_What is being asked_
Repeat the listing in full, preserving every character.

= = =

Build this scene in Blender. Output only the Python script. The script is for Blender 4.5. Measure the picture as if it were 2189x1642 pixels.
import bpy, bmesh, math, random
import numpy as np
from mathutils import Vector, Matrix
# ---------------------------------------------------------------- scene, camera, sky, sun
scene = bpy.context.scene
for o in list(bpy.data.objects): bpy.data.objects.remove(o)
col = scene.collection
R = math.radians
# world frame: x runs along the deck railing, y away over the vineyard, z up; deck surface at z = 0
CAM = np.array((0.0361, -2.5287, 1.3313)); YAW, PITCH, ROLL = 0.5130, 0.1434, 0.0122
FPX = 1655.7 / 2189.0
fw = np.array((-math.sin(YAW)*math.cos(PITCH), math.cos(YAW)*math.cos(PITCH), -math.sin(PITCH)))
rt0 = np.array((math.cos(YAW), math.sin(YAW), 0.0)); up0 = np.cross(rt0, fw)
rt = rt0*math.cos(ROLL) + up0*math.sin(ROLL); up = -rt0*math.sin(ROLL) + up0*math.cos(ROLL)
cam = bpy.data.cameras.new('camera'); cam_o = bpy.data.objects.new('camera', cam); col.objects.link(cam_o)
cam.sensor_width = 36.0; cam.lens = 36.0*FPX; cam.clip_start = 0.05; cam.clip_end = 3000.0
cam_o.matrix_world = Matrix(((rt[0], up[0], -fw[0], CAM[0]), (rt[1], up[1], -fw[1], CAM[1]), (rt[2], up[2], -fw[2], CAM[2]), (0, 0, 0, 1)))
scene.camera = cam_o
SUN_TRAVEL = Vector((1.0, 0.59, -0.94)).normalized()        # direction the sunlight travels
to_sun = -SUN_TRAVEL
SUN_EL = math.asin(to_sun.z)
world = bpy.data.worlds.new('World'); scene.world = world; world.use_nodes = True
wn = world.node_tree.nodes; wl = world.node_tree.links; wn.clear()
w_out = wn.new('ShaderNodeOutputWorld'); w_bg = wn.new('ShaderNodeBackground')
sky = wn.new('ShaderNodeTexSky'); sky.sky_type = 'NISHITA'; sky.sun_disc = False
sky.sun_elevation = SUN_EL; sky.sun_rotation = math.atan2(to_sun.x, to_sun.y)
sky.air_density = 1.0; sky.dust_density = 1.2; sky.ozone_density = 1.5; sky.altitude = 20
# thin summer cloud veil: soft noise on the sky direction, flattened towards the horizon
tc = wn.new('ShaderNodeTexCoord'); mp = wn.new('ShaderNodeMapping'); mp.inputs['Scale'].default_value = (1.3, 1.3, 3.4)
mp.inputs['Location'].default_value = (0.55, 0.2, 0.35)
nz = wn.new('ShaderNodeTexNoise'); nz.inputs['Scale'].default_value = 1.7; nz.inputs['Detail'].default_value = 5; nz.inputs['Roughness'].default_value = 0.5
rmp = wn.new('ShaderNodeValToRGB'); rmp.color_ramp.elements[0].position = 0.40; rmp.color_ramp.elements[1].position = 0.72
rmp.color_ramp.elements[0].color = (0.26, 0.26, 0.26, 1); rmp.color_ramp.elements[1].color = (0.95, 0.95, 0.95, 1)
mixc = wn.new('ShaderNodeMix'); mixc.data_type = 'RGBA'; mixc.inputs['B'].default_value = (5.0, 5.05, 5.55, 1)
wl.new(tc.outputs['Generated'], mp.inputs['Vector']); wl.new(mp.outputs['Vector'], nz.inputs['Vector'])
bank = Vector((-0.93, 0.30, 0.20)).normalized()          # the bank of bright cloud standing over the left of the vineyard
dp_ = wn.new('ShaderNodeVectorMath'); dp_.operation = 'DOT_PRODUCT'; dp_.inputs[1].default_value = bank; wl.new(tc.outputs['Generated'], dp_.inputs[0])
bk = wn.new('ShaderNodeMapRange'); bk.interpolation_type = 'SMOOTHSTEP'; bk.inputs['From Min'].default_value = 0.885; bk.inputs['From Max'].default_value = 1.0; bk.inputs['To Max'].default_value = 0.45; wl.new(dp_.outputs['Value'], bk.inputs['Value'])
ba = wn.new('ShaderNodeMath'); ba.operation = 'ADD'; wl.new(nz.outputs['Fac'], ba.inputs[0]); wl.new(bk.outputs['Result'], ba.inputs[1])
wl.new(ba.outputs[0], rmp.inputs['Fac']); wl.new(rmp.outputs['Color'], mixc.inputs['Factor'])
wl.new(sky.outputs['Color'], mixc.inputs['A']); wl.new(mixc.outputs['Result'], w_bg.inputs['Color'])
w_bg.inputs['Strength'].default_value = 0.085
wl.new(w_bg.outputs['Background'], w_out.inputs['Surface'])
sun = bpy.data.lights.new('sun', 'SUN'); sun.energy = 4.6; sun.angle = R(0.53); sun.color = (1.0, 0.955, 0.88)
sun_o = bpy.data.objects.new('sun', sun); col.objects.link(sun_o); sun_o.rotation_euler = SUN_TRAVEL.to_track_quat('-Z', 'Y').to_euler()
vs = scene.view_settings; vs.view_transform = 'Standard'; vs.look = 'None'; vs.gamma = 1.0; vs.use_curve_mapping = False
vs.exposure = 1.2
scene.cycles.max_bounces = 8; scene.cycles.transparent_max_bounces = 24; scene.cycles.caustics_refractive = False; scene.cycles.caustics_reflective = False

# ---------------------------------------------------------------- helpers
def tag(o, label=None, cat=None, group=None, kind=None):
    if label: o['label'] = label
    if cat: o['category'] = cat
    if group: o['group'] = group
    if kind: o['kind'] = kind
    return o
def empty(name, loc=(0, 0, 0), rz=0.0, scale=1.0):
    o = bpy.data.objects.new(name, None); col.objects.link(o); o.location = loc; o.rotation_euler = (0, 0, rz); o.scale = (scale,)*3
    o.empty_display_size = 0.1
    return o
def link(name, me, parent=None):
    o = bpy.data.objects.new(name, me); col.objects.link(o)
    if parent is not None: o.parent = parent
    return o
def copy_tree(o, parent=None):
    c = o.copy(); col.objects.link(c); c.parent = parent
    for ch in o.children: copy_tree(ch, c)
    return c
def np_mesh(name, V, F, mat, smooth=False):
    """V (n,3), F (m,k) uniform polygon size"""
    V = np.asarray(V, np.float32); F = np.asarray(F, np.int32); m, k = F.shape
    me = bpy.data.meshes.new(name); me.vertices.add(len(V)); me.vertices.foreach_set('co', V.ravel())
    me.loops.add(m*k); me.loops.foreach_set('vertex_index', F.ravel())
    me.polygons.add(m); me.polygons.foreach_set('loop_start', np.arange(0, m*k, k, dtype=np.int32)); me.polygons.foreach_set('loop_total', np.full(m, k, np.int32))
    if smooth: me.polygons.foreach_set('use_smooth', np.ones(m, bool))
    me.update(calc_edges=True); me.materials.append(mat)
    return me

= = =

_Reply to the task_
Build this scene in Blender. Output only the Python script. The script is for Blender 4.5. Measure the picture as if it were 2189x1642 pixels.
import bpy, bmesh, math, random
import numpy as np
from mathutils import Vector, Matrix
# ---------------------------------------------------------------- scene, camera, sky, sun
scene = bpy.context.scene
for o in list(bpy.data.objects): bpy.data.objects.remove(o)
col = scene.collection
R = math.radians
# world frame: x runs along the deck railing, y away over the vineyard, z up; deck surface at z = 0
CAM = np.array((0.0361, -2.5287, 1.3313)); YAW, PITCH, ROLL = 0.5130, 0.1434, 0.0122
FPX = 1655.7 / 2189.0
fw = np.array((-math.sin(YAW)*math.cos(PITCH), math.cos(YAW)*math.cos(PITCH), -math.sin(PITCH)))
rt0 = np.array((math.cos(YAW), math.sin(YAW), 0.0)); up0 = np.cross(rt0, fw)
rt = rt0*math.cos(ROLL) + up0*math.sin(ROLL); up = -rt0*math.sin(ROLL) + up0*math.cos(ROLL)
cam = bpy.data.cameras.new('camera'); cam_o = bpy.data.objects.new('camera', cam); col.objects.link(cam_o)
cam.sensor_width = 36.0; cam.lens = 36.0*FPX; cam.clip_start = 0.05; cam.clip_end = 3000.0
cam_o.matrix_world = Matrix(((rt[0], up[0], -fw[0], CAM[0]), (rt[1], up[1], -fw[1], CAM[1]), (rt[2], up[2], -fw[2], CAM[2]), (0, 0, 0, 1)))
scene.camera = cam_o
SUN_TRAVEL = Vector((1.0, 0.59, -0.94)).normalized()        # direction the sunlight travels
to_sun = -SUN_TRAVEL
SUN_EL = math.asin(to_sun.z)
world = bpy.data.worlds.new('World'); scene.world = world; world.use_nodes = True
wn = world.node_tree.nodes; wl = world.node_tree.links; wn.clear()
w_out = wn.new('ShaderNodeOutputWorld'); w_bg = wn.new('ShaderNodeBackground')
sky = wn.new('ShaderNodeTexSky'); sky.sky_type = 'NISHITA'; sky.sun_disc = False
sky.sun_elevation = SUN_EL; sky.sun_rotation = math.atan2(to_sun.x, to_sun.y)
sky.air_density = 1.0; sky.dust_density = 1.2; sky.ozone_density = 1.5; sky.altitude = 20
# thin summer cloud veil: soft noise on the sky direction, flattened towards the horizon
tc = wn.new('ShaderNodeTexCoord'); mp = wn.new('ShaderNodeMapping'); mp.inputs['Scale'].default_value = (1.3, 1.3, 3.4)
mp.inputs['Location'].default_value = (0.55, 0.2, 0.35)
nz = wn.new('ShaderNodeTexNoise'); nz.inputs['Scale'].default_value = 1.7; nz.inputs['Detail'].default_value = 5; nz.inputs['Roughness'].default_value = 0.5
rmp = wn.new('ShaderNodeValToRGB'); rmp.color_ramp.elements[0].position = 0.40; rmp.color_ramp.elements[1].position = 0.72
rmp.color_ramp.elements[0].color = (0.26, 0.26, 0.26, 1); rmp.color_ramp.elements[1].color = (0.95, 0.95, 0.95, 1)
mixc = wn.new('ShaderNodeMix'); mixc.data_type = 'RGBA'; mixc.inputs['B'].default_value = (5.0, 5.05, 5.55, 1)
wl.new(tc.outputs['Generated'], mp.inputs['Vector']); wl.new(mp.outputs['Vector'], nz.inputs['Vector'])
bank = Vector((-0.93, 0.30, 0.20)).normalized()          # the bank of bright cloud standing over the left of the vineyard
dp_ = wn.new('ShaderNodeVectorMath'); dp_.operation = 'DOT_PRODUCT'; dp_.inputs[1].default_value = bank; wl.new(tc.outputs['Generated'], dp_.inputs[0])
bk = wn.new('ShaderNodeMapRange'); bk.interpolation_type = 'SMOOTHSTEP'; bk.inputs['From Min'].default_value = 0.885; bk.inputs['From Max'].default_value = 1.0; bk.inputs['To Max'].default_value = 0.45; wl.new(dp_.outputs['Value'], bk.inputs['Value'])
ba = wn.new('ShaderNodeMath'); ba.operation = 'ADD'; wl.new(nz.outputs['Fac'], ba.inputs[0]); wl.new(bk.outputs['Result'], ba.inputs[1])
wl.new(ba.outputs[0], rmp.inputs['Fac']); wl.new(rmp.outputs['Color'], mixc.inputs['Factor'])
wl.new(sky.outputs['Color'], mixc.inputs['A']); wl.new(mixc.outputs['Result'], w_bg.inputs['Color'])
w_bg.inputs['Strength'].default_value = 0.085
wl.new(w_bg.outputs['Background'], w_out.inputs['Surface'])
sun = bpy.data.lights.new('sun', 'SUN'); sun.energy = 4.6; sun.angle = R(0.53); sun.color = (1.0, 0.955, 0.88)
sun_o = bpy.data.objects.new('sun', sun); col.objects.link(sun_o); sun_o.rotation_euler = SUN_TRAVEL.to_track_quat('-Z', 'Y').to_euler()
vs = scene.view_settings; vs.view_transform = 'Standard'; vs.look = 'None'; vs.gamma = 1.0; vs.use_curve_mapping = False
vs.exposure = 1.2
scene.cycles.max_bounces = 8; scene.cycles.transparent_max_bounces = 24; scene.cycles.caustics_refractive = False; scene.cycles.caustics_reflective = False

# ---------------------------------------------------------------- helpers
def tag(o, label=None, cat=None, group=None, kind=None):
    if label: o['label'] = label
    if cat: o['category'] = cat
    if group: o['group'] = group
    if kind: o['kind'] = kind
    return o
def empty(name, loc=(0, 0, 0), rz=0.0, scale=1.0):
    o = bpy.data.objects.new(name, None); col.objects.link(o); o.location = loc; o.rotation_euler = (0, 0, rz); o.scale = (scale,)*3
    o.empty_display_size = 0.1
    return o
def link(name, me, parent=None):
    o = bpy.data.objects.new(name, me); col.objects.link(o)
    if parent is not None: o.parent = parent
    return o
def copy_tree(o, parent=None):
    c = o.copy(); col.objects.link(c); c.parent = parent
    for ch in o.children: copy_tree(ch, c)
    return c
def np_mesh(name, V, F, mat, smooth=False):
    """V (n,3), F (m,k) uniform polygon size"""
    V = np.asarray(V, np.float32); F = np.asarray(F, np.int32); m, k = F.shape
    me = bpy.data.meshes.new(name); me.vertices.add(len(V)); me.vertices.foreach_set('co', V.ravel())
    me.loops.add(m*k); me.loops.foreach_set('vertex_index', F.ravel())
    me.polygons.add(m); me.polygons.foreach_set('loop_start', np.arange(0, m*k, k, dtype=np.int32)); me.polygons.foreach_set('loop_total', np.full(m, k, np.int32))
    if smooth: me.polygons.foreach_set('use_smooth', np.ones(m, bool))
    me.update(calc_edges=True); me.materials.append(mat)
    return me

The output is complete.